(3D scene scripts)
----------

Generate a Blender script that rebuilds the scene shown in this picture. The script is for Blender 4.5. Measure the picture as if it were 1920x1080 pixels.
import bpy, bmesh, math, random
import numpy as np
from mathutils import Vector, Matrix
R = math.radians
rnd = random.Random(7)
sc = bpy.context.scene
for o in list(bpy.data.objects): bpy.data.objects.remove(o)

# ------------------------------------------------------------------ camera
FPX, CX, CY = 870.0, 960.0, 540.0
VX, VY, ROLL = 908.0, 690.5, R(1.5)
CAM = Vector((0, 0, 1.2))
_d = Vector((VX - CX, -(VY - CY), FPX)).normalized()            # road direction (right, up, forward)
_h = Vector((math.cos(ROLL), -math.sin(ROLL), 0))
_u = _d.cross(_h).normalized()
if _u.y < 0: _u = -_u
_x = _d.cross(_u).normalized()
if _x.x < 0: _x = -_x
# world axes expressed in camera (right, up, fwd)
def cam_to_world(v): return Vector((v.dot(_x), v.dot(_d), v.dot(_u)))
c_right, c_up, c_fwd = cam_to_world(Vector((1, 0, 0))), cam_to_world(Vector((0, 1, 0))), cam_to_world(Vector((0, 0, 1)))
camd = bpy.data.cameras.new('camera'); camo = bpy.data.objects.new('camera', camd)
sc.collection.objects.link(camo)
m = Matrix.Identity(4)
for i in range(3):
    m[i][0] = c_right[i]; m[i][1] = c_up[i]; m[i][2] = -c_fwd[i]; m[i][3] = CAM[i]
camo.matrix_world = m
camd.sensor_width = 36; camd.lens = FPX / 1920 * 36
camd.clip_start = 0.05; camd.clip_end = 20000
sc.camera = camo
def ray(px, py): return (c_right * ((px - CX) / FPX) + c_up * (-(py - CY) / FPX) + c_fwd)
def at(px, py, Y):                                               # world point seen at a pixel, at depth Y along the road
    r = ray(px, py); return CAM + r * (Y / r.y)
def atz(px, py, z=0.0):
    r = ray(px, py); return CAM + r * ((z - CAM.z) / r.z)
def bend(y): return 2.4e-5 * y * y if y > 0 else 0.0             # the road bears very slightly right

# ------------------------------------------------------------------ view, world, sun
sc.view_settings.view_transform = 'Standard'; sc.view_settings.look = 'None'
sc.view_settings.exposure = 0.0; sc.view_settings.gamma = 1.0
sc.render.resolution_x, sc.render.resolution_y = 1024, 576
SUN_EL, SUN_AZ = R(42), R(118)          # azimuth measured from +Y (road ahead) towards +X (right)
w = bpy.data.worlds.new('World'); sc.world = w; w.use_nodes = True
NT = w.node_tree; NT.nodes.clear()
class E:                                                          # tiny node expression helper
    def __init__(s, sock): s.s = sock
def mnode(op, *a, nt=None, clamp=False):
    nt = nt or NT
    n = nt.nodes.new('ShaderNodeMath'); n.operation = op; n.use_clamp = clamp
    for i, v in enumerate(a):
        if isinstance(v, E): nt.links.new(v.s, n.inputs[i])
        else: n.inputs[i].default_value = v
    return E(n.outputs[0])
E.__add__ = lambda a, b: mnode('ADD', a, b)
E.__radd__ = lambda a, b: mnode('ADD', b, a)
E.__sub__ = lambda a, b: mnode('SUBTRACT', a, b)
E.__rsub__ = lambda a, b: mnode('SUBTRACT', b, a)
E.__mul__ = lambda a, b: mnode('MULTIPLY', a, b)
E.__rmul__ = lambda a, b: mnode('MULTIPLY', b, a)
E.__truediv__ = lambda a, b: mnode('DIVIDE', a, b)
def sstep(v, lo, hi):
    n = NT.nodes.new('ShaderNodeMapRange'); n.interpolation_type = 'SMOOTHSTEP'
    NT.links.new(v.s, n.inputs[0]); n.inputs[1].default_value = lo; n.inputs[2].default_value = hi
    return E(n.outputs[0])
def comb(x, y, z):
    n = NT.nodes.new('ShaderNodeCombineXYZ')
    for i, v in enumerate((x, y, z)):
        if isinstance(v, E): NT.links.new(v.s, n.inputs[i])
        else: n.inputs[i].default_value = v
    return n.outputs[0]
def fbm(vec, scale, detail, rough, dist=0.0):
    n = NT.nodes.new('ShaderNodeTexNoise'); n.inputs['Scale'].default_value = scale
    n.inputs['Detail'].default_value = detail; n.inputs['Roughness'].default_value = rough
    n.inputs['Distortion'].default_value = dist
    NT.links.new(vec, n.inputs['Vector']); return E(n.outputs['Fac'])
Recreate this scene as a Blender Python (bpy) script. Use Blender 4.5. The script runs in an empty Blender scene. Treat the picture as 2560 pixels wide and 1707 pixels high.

----------

### Exercise goal
Write out each line of the data above again, exactly as given.

### Expected output
Generate a Blender script that rebuilds the scene shown in this picture. The script is for Blender 4.5. Measure the picture as if it were 1920x1080 pixels.
import bpy, bmesh, math, random
import numpy as np
from mathutils import Vector, Matrix
R = math.radians
rnd = random.Random(7)
sc = bpy.context.scene
for o in list(bpy.data.objects): bpy.data.objects.remove(o)

# ------------------------------------------------------------------ camera
FPX, CX, CY = 870.0, 960.0, 540.0
VX, VY, ROLL = 908.0, 690.5, R(1.5)
CAM = Vector((0, 0, 1.2))
_d = Vector((VX - CX, -(VY - CY), FPX)).normalized()            # road direction (right, up, forward)
_h = Vector((math.cos(ROLL), -math.sin(ROLL), 0))
_u = _d.cross(_h).normalized()
if _u.y < 0: _u = -_u
_x = _d.cross(_u).normalized()
if _x.x < 0: _x = -_x
# world axes expressed in camera (right, up, fwd)
def cam_to_world(v): return Vector((v.dot(_x), v.dot(_d), v.dot(_u)))
c_right, c_up, c_fwd = cam_to_world(Vector((1, 0, 0))), cam_to_world(Vector((0, 1, 0))), cam_to_world(Vector((0, 0, 1)))
camd = bpy.data.cameras.new('camera'); camo = bpy.data.objects.new('camera', camd)
sc.collection.objects.link(camo)
m = Matrix.Identity(4)
for i in range(3):
    m[i][0] = c_right[i]; m[i][1] = c_up[i]; m[i][2] = -c_fwd[i]; m[i][3] = CAM[i]
camo.matrix_world = m
camd.sensor_width = 36; camd.lens = FPX / 1920 * 36
camd.clip_start = 0.05; camd.clip_end = 20000
sc.camera = camo
def ray(px, py): return (c_right * ((px - CX) / FPX) + c_up * (-(py - CY) / FPX) + c_fwd)
def at(px, py, Y):                                               # world point seen at a pixel, at depth Y along the road
    r = ray(px, py); return CAM + r * (Y / r.y)
def atz(px, py, z=0.0):
    r = ray(px, py); return CAM + r * ((z - CAM.z) / r.z)
def bend(y): return 2.4e-5 * y * y if y > 0 else 0.0             # the road bears very slightly right

# ------------------------------------------------------------------ view, world, sun
sc.view_settings.view_transform = 'Standard'; sc.view_settings.look = 'None'
sc.view_settings.exposure = 0.0; sc.view_settings.gamma = 1.0
sc.render.resolution_x, sc.render.resolution_y = 1024, 576
SUN_EL, SUN_AZ = R(42), R(118)          # azimuth measured from +Y (road ahead) towards +X (right)
w = bpy.data.worlds.new('World'); sc.world = w; w.use_nodes = True
NT = w.node_tree; NT.nodes.clear()
class E:                                                          # tiny node expression helper
    def __init__(s, sock): s.s = sock
def mnode(op, *a, nt=None, clamp=False):
    nt = nt or NT
    n = nt.nodes.new('ShaderNodeMath'); n.operation = op; n.use_clamp = clamp
    for i, v in enumerate(a):
        if isinstance(v, E): nt.links.new(v.s, n.inputs[i])
        else: n.inputs[i].default_value = v
    return E(n.outputs[0])
E.__add__ = lambda a, b: mnode('ADD', a, b)
E.__radd__ = lambda a, b: mnode('ADD', b, a)
E.__sub__ = lambda a, b: mnode('SUBTRACT', a, b)
E.__rsub__ = lambda a, b: mnode('SUBTRACT', b, a)
E.__mul__ = lambda a, b: mnode('MULTIPLY', a, b)
E.__rmul__ = lambda a, b: mnode('MULTIPLY', b, a)
E.__truediv__ = lambda a, b: mnode('DIVIDE', a, b)
def sstep(v, lo, hi):
    n = NT.nodes.new('ShaderNodeMapRange'); n.interpolation_type = 'SMOOTHSTEP'
    NT.links.new(v.s, n.inputs[0]); n.inputs[1].default_value = lo; n.inputs[2].default_value = hi
    return E(n.outputs[0])
def comb(x, y, z):
    n = NT.nodes.new('ShaderNodeCombineXYZ')
    for i, v in enumerate((x, y, z)):
        if isinstance(v, E): NT.links.new(v.s, n.inputs[i])
        else: n.inputs[i].default_value = v
    return n.outputs[0]
def fbm(vec, scale, detail, rough, dist=0.0):
    n = NT.nodes.new('ShaderNodeTexNoise'); n.inputs['Scale'].default_value = scale
    n.inputs['Detail'].default_value = detail; n.inputs['Roughness'].default_value = rough
    n.inputs['Distortion'].default_value = dist
    NT.links.new(vec, n.inputs['Vector']); return E(n.outputs['Fac'])
Recreate this scene as a Blender Python (bpy) script. Use Blender 4.5. The script runs in an empty Blender scene. Treat the picture as 2560 pixels wide and 1707 pixels high.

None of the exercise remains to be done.